## START Supplied data
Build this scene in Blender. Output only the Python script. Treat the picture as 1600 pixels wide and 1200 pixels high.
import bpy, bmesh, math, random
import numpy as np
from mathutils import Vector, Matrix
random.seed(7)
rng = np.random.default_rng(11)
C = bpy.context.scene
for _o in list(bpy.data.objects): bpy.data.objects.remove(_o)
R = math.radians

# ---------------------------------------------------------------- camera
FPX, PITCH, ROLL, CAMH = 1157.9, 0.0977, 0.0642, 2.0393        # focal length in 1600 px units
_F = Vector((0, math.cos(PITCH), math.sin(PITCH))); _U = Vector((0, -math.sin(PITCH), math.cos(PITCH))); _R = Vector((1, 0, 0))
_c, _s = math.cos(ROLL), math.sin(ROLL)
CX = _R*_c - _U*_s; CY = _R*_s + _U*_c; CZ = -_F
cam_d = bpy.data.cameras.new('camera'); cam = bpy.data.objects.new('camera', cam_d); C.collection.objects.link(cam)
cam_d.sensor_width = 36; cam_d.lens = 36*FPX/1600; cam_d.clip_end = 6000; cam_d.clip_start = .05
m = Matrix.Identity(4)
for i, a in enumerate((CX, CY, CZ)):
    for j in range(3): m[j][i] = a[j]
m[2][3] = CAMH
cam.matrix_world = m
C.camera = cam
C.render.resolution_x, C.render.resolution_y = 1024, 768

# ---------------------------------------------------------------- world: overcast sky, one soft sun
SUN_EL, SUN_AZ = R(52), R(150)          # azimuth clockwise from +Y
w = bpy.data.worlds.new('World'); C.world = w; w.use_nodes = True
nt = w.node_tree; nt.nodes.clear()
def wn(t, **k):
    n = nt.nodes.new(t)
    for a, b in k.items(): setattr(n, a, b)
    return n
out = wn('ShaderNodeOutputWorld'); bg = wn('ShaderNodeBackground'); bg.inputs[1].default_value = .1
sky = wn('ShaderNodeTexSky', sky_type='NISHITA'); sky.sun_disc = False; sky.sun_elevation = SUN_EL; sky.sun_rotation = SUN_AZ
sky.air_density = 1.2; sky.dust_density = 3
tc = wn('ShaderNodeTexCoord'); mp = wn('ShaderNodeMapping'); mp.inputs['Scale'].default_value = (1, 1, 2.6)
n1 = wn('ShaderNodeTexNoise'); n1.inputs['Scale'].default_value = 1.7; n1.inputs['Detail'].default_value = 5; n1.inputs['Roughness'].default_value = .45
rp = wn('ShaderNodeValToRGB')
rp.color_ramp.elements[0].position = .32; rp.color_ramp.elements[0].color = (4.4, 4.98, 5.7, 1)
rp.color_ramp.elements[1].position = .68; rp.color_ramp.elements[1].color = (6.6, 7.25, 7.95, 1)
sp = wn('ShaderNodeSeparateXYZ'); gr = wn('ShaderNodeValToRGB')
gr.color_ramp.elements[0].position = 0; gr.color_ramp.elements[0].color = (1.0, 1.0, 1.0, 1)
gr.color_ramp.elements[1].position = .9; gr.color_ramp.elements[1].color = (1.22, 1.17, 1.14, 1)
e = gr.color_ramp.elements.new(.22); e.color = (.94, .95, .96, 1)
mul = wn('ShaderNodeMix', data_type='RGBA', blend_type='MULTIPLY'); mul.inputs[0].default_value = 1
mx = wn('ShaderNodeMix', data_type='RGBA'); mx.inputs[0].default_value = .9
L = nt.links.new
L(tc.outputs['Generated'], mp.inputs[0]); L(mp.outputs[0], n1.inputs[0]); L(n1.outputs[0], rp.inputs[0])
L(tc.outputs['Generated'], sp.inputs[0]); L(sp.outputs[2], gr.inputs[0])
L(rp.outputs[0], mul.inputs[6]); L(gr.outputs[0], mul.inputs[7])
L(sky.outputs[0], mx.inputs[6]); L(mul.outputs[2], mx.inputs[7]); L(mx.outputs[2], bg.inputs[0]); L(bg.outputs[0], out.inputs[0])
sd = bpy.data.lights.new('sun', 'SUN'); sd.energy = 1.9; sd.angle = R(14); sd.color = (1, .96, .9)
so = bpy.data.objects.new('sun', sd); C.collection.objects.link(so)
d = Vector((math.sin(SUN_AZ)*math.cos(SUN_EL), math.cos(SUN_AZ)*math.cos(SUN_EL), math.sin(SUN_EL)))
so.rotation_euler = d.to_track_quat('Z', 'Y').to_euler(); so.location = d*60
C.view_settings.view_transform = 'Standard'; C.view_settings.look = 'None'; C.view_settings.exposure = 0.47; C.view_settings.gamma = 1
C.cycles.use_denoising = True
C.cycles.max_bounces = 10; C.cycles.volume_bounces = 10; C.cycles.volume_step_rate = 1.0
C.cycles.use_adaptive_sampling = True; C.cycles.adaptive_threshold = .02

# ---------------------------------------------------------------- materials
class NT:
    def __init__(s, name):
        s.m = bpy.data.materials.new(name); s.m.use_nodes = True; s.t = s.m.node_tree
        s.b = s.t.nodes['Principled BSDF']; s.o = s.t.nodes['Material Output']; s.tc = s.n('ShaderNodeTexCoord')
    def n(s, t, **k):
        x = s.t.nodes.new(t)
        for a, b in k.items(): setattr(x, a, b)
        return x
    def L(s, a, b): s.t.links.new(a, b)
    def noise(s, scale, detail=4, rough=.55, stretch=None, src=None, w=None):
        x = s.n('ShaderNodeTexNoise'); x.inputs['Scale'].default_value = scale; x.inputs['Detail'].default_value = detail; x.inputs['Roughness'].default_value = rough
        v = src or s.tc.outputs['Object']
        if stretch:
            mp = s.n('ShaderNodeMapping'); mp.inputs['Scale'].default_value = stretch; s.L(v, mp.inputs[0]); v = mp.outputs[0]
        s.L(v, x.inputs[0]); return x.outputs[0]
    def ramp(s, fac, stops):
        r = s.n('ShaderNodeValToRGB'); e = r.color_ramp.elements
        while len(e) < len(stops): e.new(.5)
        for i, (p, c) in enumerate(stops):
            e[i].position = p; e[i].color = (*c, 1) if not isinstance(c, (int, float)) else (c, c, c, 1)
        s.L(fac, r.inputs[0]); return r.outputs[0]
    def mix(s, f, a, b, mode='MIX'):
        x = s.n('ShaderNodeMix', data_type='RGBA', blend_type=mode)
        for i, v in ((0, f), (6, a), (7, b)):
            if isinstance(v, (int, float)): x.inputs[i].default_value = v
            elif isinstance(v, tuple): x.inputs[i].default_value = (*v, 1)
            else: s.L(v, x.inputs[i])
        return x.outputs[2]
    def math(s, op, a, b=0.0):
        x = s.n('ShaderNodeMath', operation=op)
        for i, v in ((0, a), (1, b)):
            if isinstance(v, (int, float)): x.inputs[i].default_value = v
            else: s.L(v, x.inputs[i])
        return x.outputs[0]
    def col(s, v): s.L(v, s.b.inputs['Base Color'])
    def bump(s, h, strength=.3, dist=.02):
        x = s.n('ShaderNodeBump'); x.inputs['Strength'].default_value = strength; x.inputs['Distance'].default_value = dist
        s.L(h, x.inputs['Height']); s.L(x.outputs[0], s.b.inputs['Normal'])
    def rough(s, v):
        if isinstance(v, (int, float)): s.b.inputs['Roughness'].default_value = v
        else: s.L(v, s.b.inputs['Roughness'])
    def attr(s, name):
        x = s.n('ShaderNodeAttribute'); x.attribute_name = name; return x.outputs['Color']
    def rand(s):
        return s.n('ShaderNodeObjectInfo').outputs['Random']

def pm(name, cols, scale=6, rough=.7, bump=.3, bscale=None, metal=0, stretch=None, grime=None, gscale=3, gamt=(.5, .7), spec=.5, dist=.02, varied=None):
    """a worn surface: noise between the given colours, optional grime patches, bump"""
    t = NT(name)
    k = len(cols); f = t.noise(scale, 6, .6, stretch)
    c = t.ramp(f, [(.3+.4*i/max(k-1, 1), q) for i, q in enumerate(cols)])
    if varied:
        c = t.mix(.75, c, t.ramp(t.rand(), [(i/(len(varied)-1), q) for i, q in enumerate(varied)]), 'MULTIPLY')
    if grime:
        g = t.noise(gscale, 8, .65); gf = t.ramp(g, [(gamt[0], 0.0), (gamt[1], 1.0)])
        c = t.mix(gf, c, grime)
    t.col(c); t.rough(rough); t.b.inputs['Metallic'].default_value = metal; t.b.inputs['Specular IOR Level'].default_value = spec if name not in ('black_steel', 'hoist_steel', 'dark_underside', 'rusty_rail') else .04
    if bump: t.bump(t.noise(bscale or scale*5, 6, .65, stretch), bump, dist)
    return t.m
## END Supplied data
• _Requirement_:
Print, please, the lines above from the very first through the one that holds "C.render.resolution_x, C.render.resolution_y = 1024, 768", both included, word for word and with nothing else.

• _Solution to this task_:
Build this scene in Blender. Output only the Python script. Treat the picture as 1600 pixels wide and 1200 pixels high.
import bpy, bmesh, math, random
import numpy as np
from mathutils import Vector, Matrix
random.seed(7)
rng = np.random.default_rng(11)
C = bpy.context.scene
for _o in list(bpy.data.objects): bpy.data.objects.remove(_o)
R = math.radians

# ---------------------------------------------------------------- camera
FPX, PITCH, ROLL, CAMH = 1157.9, 0.0977, 0.0642, 2.0393        # focal length in 1600 px units
_F = Vector((0, math.cos(PITCH), math.sin(PITCH))); _U = Vector((0, -math.sin(PITCH), math.cos(PITCH))); _R = Vector((1, 0, 0))
_c, _s = math.cos(ROLL), math.sin(ROLL)
CX = _R*_c - _U*_s; CY = _R*_s + _U*_c; CZ = -_F
cam_d = bpy.data.cameras.new('camera'); cam = bpy.data.objects.new('camera', cam_d); C.collection.objects.link(cam)
cam_d.sensor_width = 36; cam_d.lens = 36*FPX/1600; cam_d.clip_end = 6000; cam_d.clip_start = .05
m = Matrix.Identity(4)
for i, a in enumerate((CX, CY, CZ)):
    for j in range(3): m[j][i] = a[j]
m[2][3] = CAMH
cam.matrix_world = m
C.camera = cam
C.render.resolution_x, C.render.resolution_y = 1024, 768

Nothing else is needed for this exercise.